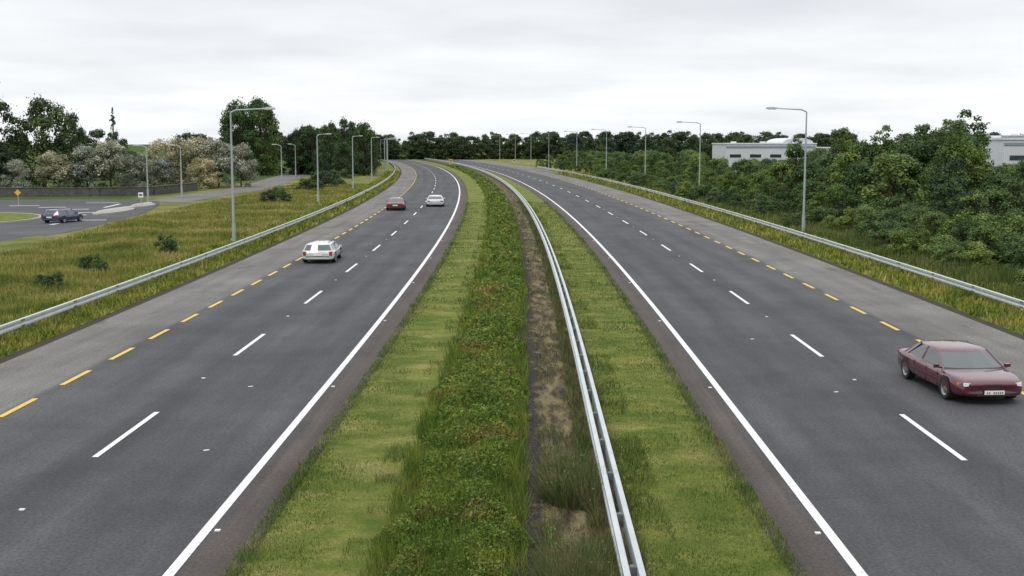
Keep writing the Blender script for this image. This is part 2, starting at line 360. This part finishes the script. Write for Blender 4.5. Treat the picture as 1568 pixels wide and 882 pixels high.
while yy<330:
    for k in range(6):
        o=22.4+k*3.5+random.uniform(-1.3,1.3)+(1.5 if yy<90 else 0)
        y2=yy+random.uniform(-2.5,2.5); x=float(C(y2))+o
        h=[random.uniform(1.2,2.4),random.uniform(1.8,3.6)][k] if k<2 else random.uniform(2.6,5.6)
        put('young_tree',T_light,x,y2,max(1.3,min(h,hcap(x,y2))),6,1.2,sh)
    yy+=4.8 if yy<160 else 7
for i in range(190):
    y2=random.uniform(90,240); o=random.uniform(40,90); x=float(C(y2))+o
    tp=T_light if random.random()<.6 else T_round
    put('young_tree',tp,x,y2,max(2.0,min(random.uniform(3.8,6.0),hcap(x,y2))),6,1.25,sh)
for x,y,h,w,t in [(34,92,6.7,.8,T_round),(36.5,97,7.0,.75,T_dark),(40,108,7.5,.7,T_round),(30.5,84,5.2,.8,T_dark),(33.5,78,5.4,.85,T_dark),(34,103,6.6,.8,T_round),(38,112,7.4,.8,T_dark),(31,108,6.4,.7,T_round),(43,122,7.6,.8,T_round),(37,104,6.6,.8,T_dark),
    (36.5,82,4.9,.95,T_dark),(32.,70,4.3,.9,T_dark),(35.5,71,4.4,1.,T_dark),(39,76,4.7,1.,T_dark),(31.5,64,3.7,.9,T_dark),(34.5,63,4.1,.95,T_dark),(38,66,4.4,1,T_dark),(29.5,56,2.7,.8,T_dark),(42,70,4.5,1,T_dark),(44,84,4.8,1,T_dark),(41,90,4.8,1.,T_dark),(45,95,4.6,1.,T_round),(39.5,84,4.9,1.,T_round),(48,104,4.5,1,T_round),(27.5,73,3.2,.9,T_dark),(28.5,79,3.9,.9,T_dark)]:
    put('broadleaf_tree',t,x,y,h,10,w*1.1)
for x,y,h in [(36.2,99,8.2),(38.2,102,9.0),(37.8,106,8.3),(35,104,7.9),(33,108,7.8),(30,112,7.6),(31.5,116,7.7),(29,124,7.2),(39.9,110,7.8),(34.5,95,7.7)]:
    put('birch_tree',T_birch,x,y,h,8,1.)
for i in range(75):
    yy=random.uniform(44,92); o=random.uniform(21.3,28.5); put('roadside_shrub',SHR,float(C(yy))+o,yy,random.uniform(.7,1.7)+.12*(o-21),2,1.15)
for i in range(44):
    yy=random.uniform(88,220); o=random.uniform(20.6,23.5); put('roadside_shrub',SHR,float(C(yy))+o,yy,random.uniform(.9,2.0),2,1.3)
for x,y,h,w in [(-20.0,69.6,1.05,1.),(-21.3,60.9,.8,1.1),(-20.3,59.5,.6,1),(-20.4,53.5,.7,1.1),(-21.4,54.6,.5,1),(-26.5,131,1.1,1.3),(-24.8,133,.9,1.3),(-27.5,142,1.2,1.5),(-26,155,1.6,1.5),(-27,172,2.4,1.5),(-26.5,186,2.5,1.4)]:
    put('gorse_bush',SHD,x,y,h,1,w)
put('gorse_bush',SHD,24.5,58,1.3,1,1.2)

# ---------------------------------------------------------------- grass and hedge geometry
def ysample(n,a,b,p=1.6):
    u=R.random(n); k=1-p; return (a**k+u*(b**k-a**k))**(1/k)
def vn(x,y,s,seed=0):
    rg=np.random.default_rng(seed); T=rg.random((64,64)); u=x*s+100;v=y*s+100
    i=np.floor(u).astype(int);j=np.floor(v).astype(int);f=u-i;g=v-j; f=f*f*(3-2*f);g=g*g*(3-2*g)
    t=lambda a,b:T[a%64,b%64]
    return (t(i,j)*(1-f)+t(i+1,j)*f)*(1-g)+(t(i,j+1)*(1-f)+t(i+1,j+1)*f)*g
n=185000; Y=ysample(n,12,330,1.8); t=R.uniform(-1,1,n)
off=-1.02+t*(1.05+.30*(vn(Y,Y*0,.8,1)-.5)*2+.15*(vn(Y,Y*0,3.,11)-.5))+.1*(vn(Y,t,1.5,2)-.5)
hn=.5*vn(off*1.1,Y,.8,3)+.5*vn(off*1.4,Y,2.2,4)
den=vn(off*1.2,Y,3.2,12)*.6+hn*.6
keep=R.random(n)<np.clip((den-.20)*2.8,.18,1); Y=Y[keep];t=t[keep];off=off[keep];hn=hn[keep]; n=len(Y)
hh=(.04+.60*hn**1.35)*(1-np.abs(t)**4)+.03
z=.09+hh*R.uniform(.2,1.15,n); pp=P(off,Y); pp[:,2]=z
N_=R.normal(size=(n,3))*.8+np.array([0,0,.7]); sz=.025*np.maximum(1,(Y/17)**.85)
V1=leaves(pp,N_,sz*R.uniform(.45,1.1,n)*np.where(R.random(n)<.12,1.7,1))
n2=30000; Y=ysample(n2,12,120,1.9); t=R.uniform(-1,1,n2); pp=P(-1.02+t*1.2,Y,.1); hn=vn(t*1.3,Y,.9,3)
V2=blades(pp,(.14+.34*hn)*R.uniform(.5,1.2,n2),.012*np.maximum(1,(Y/17)**.9),.7)
obj('median_hedge',quadmesh('median_hedge',np.concatenate([V1,V2]),[HEDGE]))
def blade_region(n,o0,o1,h,y0=12,y1=130,p=1.9,w=.014,patch=None):
    Y=ysample(n,y0,y1,p); off=R.uniform(o0,o1,n)
    if patch is not None:
        k=vn(off*1.5,Y,patch,9)>.5; Y=Y[k];off=off[k]; n=len(Y)
    pp=P(off,Y,.04)
    H=h*R.uniform(.5,1.3,n)*np.maximum(1,(Y/30)**.3)*(.5+vn(off,Y,1.2,14))
    return blades(pp,H,w*np.maximum(1,(Y/17)**.9),.9)
V=np.concatenate([blade_region(48000,-4.2,-2.0,.045),blade_region(50000,1.9,4.2,.045),blade_region(7000,-4.36,-4.1,.08),blade_region(7000,4.1,4.36,.08),blade_region(14000,1.78,2.6,.12,patch=.6),blade_region(10000,-2.7,-1.9,.14,patch=1.3)])
obj('mown_grass',quadmesh('mown_grass',V,[GRM]))
V=np.concatenate([blade_region(16000,0.4,1.5,.09,w=.014,patch=1.1),blade_region(22000,.45,1.40,.42,y0=14,y1=23,p=1.2,w=.012,patch=.7),blade_region(9000,1.2,1.5,.2,w=.014),blade_region(4000,1.75,1.95,.2,w=.014)])
obj('dry_grass',quadmesh('dry_grass',V,[WEED]))
# flowering weed heads in the near part of the strip
nw=3500; Y=R.uniform(14,23,nw); o=R.uniform(.5,1.4,nw); k=vn(o*1.5,Y,.7,9)>.5; Y=Y[k];o=o[k]; pp=P(o,Y); pp[:,2]=R.uniform(.15,.5,len(Y))
obj('roadside_weeds',quadmesh('roadside_weeds',leaves(pp,R.normal(size=(len(Y),3))+np.array([0,0,.8]),.022*R.uniform(.6,1.4,len(Y))),[LEAFY]))
V=np.concatenate([blade_region(26000,-18.6,-15.6,.17,y0=30,y1=260,p=1.3,w=.03),blade_region(26000,16.8,21.5,.2,y0=30,y1=250,p=1.3,w=.03)])
obj('verge_grass',quadmesh('verge_grass',V,[GRM]))
n=130000; Y=ysample(n,34,190,1.4); X=C(Y)+R.uniform(-29,-17.3,n)-R.random(n)*np.clip((Y-60)*.10,0,6)
keep=(X>-31.5-np.clip((Y-76)*.02,0,3)); X=X[keep];Y=Y[keep]; n=len(X)
pp=np.c_[X,Y,gz(X,Y)-.02]; clump=.4+.9*vn(X,Y,.45,6)
obj('long_grass',quadmesh('long_grass',blades(pp,.26*clump*R.uniform(.6,1.3,n),.028*np.maximum(1,Y/50),.7),[GRS]))
n=50000; Y=ysample(n,40,170,1.3); X=C(Y)+R.uniform(20.0,27,n); pp=np.c_[X,Y,gz(X,Y)-.02]
obj('long_grass',quadmesh('long_grass',blades(pp,(.25+.5*vn(X,Y,.5,7))*R.uniform(.5,1.3,n),.035*np.maximum(1,Y/50),.6),[GRH]))

# ---------------------------------------------------------------- side road and roundabout on the left
def poly(name,pts,z,mat):
    me=bpy.data.meshes.new(name); me.from_pydata([(x,y,z) for x,y in pts],[],[list(range(len(pts)))]); me.materials.append(mat)
    l=me.uv_layers.new(name='UVMap')
    for lp in me.loops: 
        v=me.vertices[lp.vertex_index].co; l.data[lp.index].uv=(2.75,v.y)
    return obj(name,me)
poly('side_road',[(-33,60),(-32.4,76),(-32.2,94),(-34.,112),(-36.5,125),(-39.,134),(-47,139),(-58,137),(-75,128),(-110,120),(-110,60)],.006,ASPH)
V=[];cl=np.array([[-38,131],[-38.,150],[-37,165],[-38.5,190],[-42,225],[-46,275],[-52,330]])
for i in range(len(cl)-1):
    a,b=cl[i],cl[i+1]; V.append([[a[0]-2.8,a[1],.0],[a[0]+2.8,a[1],0],[b[0]+2.8,b[1],0],[b[0]-2.8,b[1],0]])
obj('side_road',quadmesh('side_road',V,[ASPH],uv=[[(3.6,1.)]*4]*len(V)))
KERB=simple('kerb_concrete',(.34,.33,.31),.85,.2,0,.2,3)
def island(cx,cy,rx,ry,top):
    n=40; q=[];mi=[]
    ring=[(math.cos(2*math.pi*i/n),math.sin(2*math.pi*i/n)) for i in range(n)]
    for i in range(n):
        a=ring[i];b=ring[(i+1)%n]
        def p(k,r,z): return [cx+k[0]*(rx-r),cy+k[1]*(ry-r),z]
        q.append([p(a,0,0),p(b,0,0),p(b,0,.13),p(a,0,.13)]);mi.append(0)
        q.append([p(a,0,.13),p(b,0,.13),p(b,.25,.13),p(a,.25,.13)]);mi.append(0)
        q.append([p(a,.25,.13),p(b,.25,.13),p(b,rx*.5,.3),p(a,rx*.5,.3)]);mi.append(1)
        q.append([p(a,rx*.5,.3),p(b,rx*.5,.3),[cx,cy,.36],[cx,cy,.36]]);mi.append(1)
    return quadmesh('roundabout_island',q,[KERB,top],mi)
obj('roundabout_island',island(-48.5,101,8.5,9.5,MOWN))
obj('splitter_island',island(-37.2,113,1.1,5.0,KERB)); obj('splitter_island',island(-37.6,123,.9,3.4,KERB))
V=[]
for x,y,l,w,a in [(-35.2,101,2.5,.4,.1),(-36.4,97,.4,3.4,0),(-39.8,112,3.4,.5,.2),(-42.5,117,3.0,.5,.5),(-46,121,2.6,.5,.2),(-41,124,.3,7,.1),(-50,124,3,.5,.1),(-55,121,3,.4,.1),(-38.5,106,.3,5,-.1),(-53,117,2.4,.4,.2),(-44,130,3.5,.4,.1)]:
    V.append(boxq((x,y,.010),(l,w,.001),a)[1])
obj('side_road_marking',quadmesh('side_road_marking',V,[WHITE]))
WALL=M('stone_wall',.9,.1); w_=WALL.pos(); WALL.col(WALL.ramp(WALL.noise(2.2,w_,6,.7),[(.3,(.05,.048,.045)),(.7,(.13,.125,.115))])); WALL=WALL.m
wp=[(-112,138),(-80,141),(-62,146),(-50,147),(-44.5,150),(-43.,165)]; q=[]
for (a,b) in zip(wp[:-1],wp[1:]):
    L=math.dist(a,b); an=math.atan2(b[1]-a[1],b[0]-a[0]); c=((a[0]+b[0])/2,(a[1]+b[1])/2)
    q+=boxq((*c,.45),(L,.4,1.0),an); q+=boxq((*c,1.0),(L,.5,.10),an)
obj('boundary_wall',quadmesh('boundary_wall',q,[WALL]))
LAWN=simple('lawn',(.075,.14,.02),.95,.1,0,.25,.5)
poly('lawn',[(-110,141.5),(-80,143),(-63,148),(-56,152),(-66,158),(-115,158)],.05,LAWN)

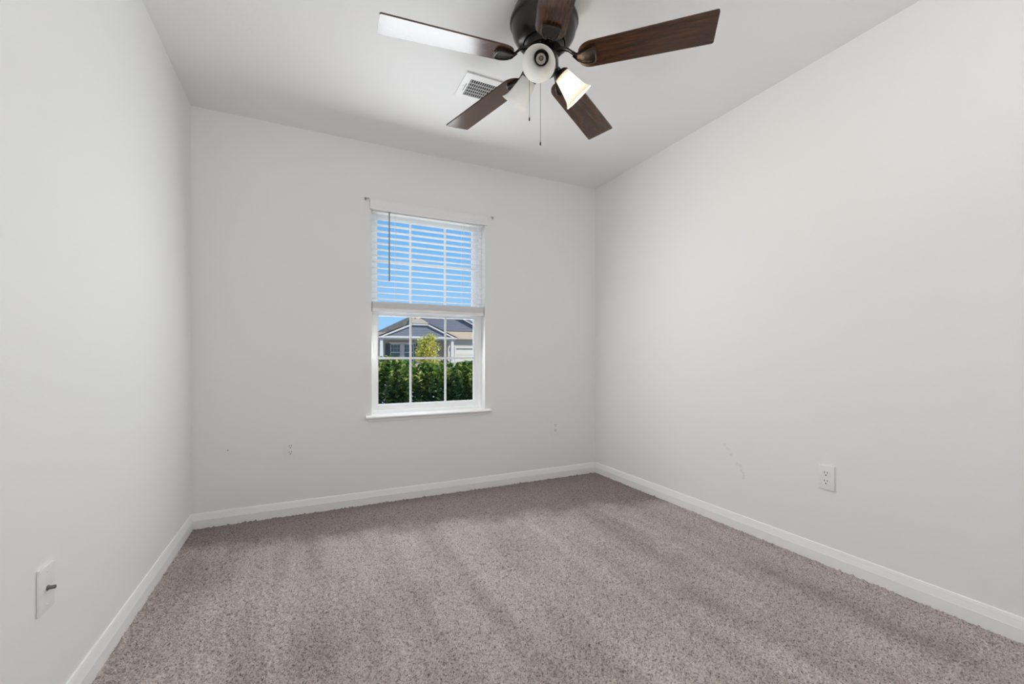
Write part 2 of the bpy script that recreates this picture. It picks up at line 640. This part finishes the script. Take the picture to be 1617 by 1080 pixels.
cx = thing('coax_wall_plate', 'white cable wall plate with a dark metal stub, low on the left wall', 'wall plate', (0, -1.526, 0.405), PI / 2)
bm = new(); plate(bm); obj('cover_plate', bm, m_plastic, cx, 35)
bm = new()
RX = Matrix.Rotation(PI / 2, 4, 'X')
add_lathe(bm, [(0.0068, 0.005), (0.0068, 0.0085), (0.0058, 0.0095)], 6, RX)
add_lathe(bm, [(0.0047, 0.0085), (0.0047, 0.021), (0.0040, 0.022)], 18, RX)
obj('coax_connector', bm, m_steel, cx, 35)['label'] = 'dark metal connector stub'
for dz in (0.042, -0.042):
    bm = new(); add_lathe(bm, [(0.003, 0.0055), (0.003, 0.0070), (0.0018, 0.0076)], 12, Matrix.Translation((0, 0, dz)) @ RX)
    obj('screw', bm, m_plastic, cx, True)

bm = new(); add_lathe(bm, [(0.0014, 0.0), (0.0014, 0.006), (0.0035, 0.0065), (0.0030, 0.008)], 12, RX)
nail = obj('nail', bm, m_steel, None, True)
nail.location = (0.180, 0.0005, 0.440)
tag(nail, 'tiny dark nail in the window wall near the left corner', 'nail')

# ------------------------------------------------------------------ ceiling register
VX0, VX1, VY0, VY1 = 1.334, 1.612, -0.970, -0.760
vent = thing('ceiling_vent', 'white metal air register on the ceiling, partly hidden behind a fan blade', 'vent', ((VX0 + VX1) / 2, (VY0 + VY1) / 2, H))
gx0, gx1, gy0, gy1 = 1.372, 1.574, -0.928, -0.788
vl = -Vector(vent.location)
bm = new()
zt, zb = H, H - 0.007


def frame_face(bm, x0, x1, y0, y1):
    add_box(bm, x0, x1, y0, y1, zb, zt, 0.0025)


frame_face(bm, VX0, gx0, VY0, VY1); frame_face(bm, gx1, VX1, VY0, VY1)
frame_face(bm, gx0 - 0.001, gx1 + 0.001, VY0, gy0); frame_face(bm, gx0 - 0.001, gx1 + 0.001, gy1, VY1)
obj('vent_frame', bm, m_plastic, vent).location = vl
bm = new(); add_box(bm, gx0, gx1, gy0, gy1, H - 0.0012, H - 0.0002)
obj('vent_throat', bm, mat('vent_dark', (0.05, 0.05, 0.05), 0.8), vent).location = vl
m_louver = mat('vent_louver', (0.62, 0.62, 0.61), 0.5)
bm = new()
n = 17
for i in range(n):
    x = gx0 + (gx1 - gx0) * (i + 0.5) / n
    prof = [(x - 0.0030, H - 0.0065), (x - 0.0012, H - 0.0065), (x + 0.0042, H - 0.0015), (x + 0.0024, H - 0.0015)]
    add_prism(bm, prof, 'y', gy0, gy1)
obj('louvers', bm, m_louver, vent).location = vl
bm = new()
for i, y in enumerate((-0.900, -0.872, -0.844, -0.820)):
    add_box(bm, gx0, gx1, y - 0.002, y + 0.002, H - 0.0075, H - 0.0055)
obj('cross_bars', bm, m_louver, vent).location = vl
for x in (1.3605, 1.5860):
    bm = new(); add_box(bm, x - 0.0015, x + 0.0015, -0.888, -0.822, H - 0.0076, H - 0.0060)
    obj('lever_slot', bm, m_slot, vent).location = vl
for x in (1.349, 1.597):
    bm = new(); add_lathe(bm, [(0.004, H - 0.0070), (0.004, H - 0.0082), (0.002, H - 0.0088)], 12, Matrix.Translation((x, -0.864, 0)))
    obj('screw', bm, m_louver, vent, True).location = vl

# ------------------------------------------------------------------ ceiling fan
FX, FY = 1.495, -1.468
fan = thing('ceiling_fan', 'dark bronze five-bladed ceiling fan with walnut blades and three frosted lamp shades', 'ceiling fan', (FX, FY, H))


def fobj(name, bm, m, parent=fan, smooth=False):
    return obj(name, bm, m, parent, smooth)


def Z(z):
    return z - H


bm = new()
add_lathe(bm, [(0.120, Z(2.439)), (0.128, Z(2.425)), (0.132, Z(2.400)), (0.140, Z(2.394)), (0.1425, Z(2.386)), (0.1420, Z(2.378)), (0.1365, Z(2.374)),
               (0.1350, Z(2.370)), (0.1340, Z(2.355)), (0.1290, Z(2.335)), (0.1200, Z(2.318)), (0.1080, Z(2.304)), (0.0950, Z(2.296)), (0.0880, Z(2.294)),
               (0.0860, Z(2.298)), (0.0850, Z(2.312))], 72)
fobj('motor_housing', bm, m_bronze, smooth=35)
bm = new()
add_lathe(bm, [(0.084, Z(2.306)), (0.084, Z(2.288)), (0.076, Z(2.284)), (0.074, Z(2.268)), (0.050, Z(2.264)), (0.030, Z(2.262))], 48)
for k in range(10):                        # screw bosses on the flywheel
    a = 2 * PI * (k + 0.3) / 10
    add_lathe(bm, [(0.005, Z(2.270)), (0.005, Z(2.263)), (0.003, Z(2.261))], 8, Matrix.Translation((0.064 * math.cos(a), 0.064 * math.sin(a), 0)))
fobj('flywheel', bm, m_black, smooth=35)
bm = new()
add_lathe(bm, [(0.034, Z(2.266)), (0.040, Z(2.250)), (0.056, Z(2.244)), (0.060, Z(2.236)), (0.060, Z(2.195)), (0.056, Z(2.186)), (0.040, Z(2.180)), (0.018, Z(2.176)), (0.010, Z(2.168)), (0.004, Z(2.166))], 48)
fobj('switch_housing', bm, m_bronze, smooth=35)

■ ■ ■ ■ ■

Give back, exactly as written, each line from the one that contains "Write part 2" through the one that contains "obj('screw', bm, m_plastic, cx, True)".

__Task response__
Write part 2 of the bpy script that recreates this picture. It picks up at line 640. This part finishes the script. Take the picture to be 1617 by 1080 pixels.
cx = thing('coax_wall_plate', 'white cable wall plate with a dark metal stub, low on the left wall', 'wall plate', (0, -1.526, 0.405), PI / 2)
bm = new(); plate(bm); obj('cover_plate', bm, m_plastic, cx, 35)
bm = new()
RX = Matrix.Rotation(PI / 2, 4, 'X')
add_lathe(bm, [(0.0068, 0.005), (0.0068, 0.0085), (0.0058, 0.0095)], 6, RX)
add_lathe(bm, [(0.0047, 0.0085), (0.0047, 0.021), (0.0040, 0.022)], 18, RX)
obj('coax_connector', bm, m_steel, cx, 35)['label'] = 'dark metal connector stub'
for dz in (0.042, -0.042):
    bm = new(); add_lathe(bm, [(0.003, 0.0055), (0.003, 0.0070), (0.0018, 0.0076)], 12, Matrix.Translation((0, 0, dz)) @ RX)
    obj('screw', bm, m_plastic, cx, True)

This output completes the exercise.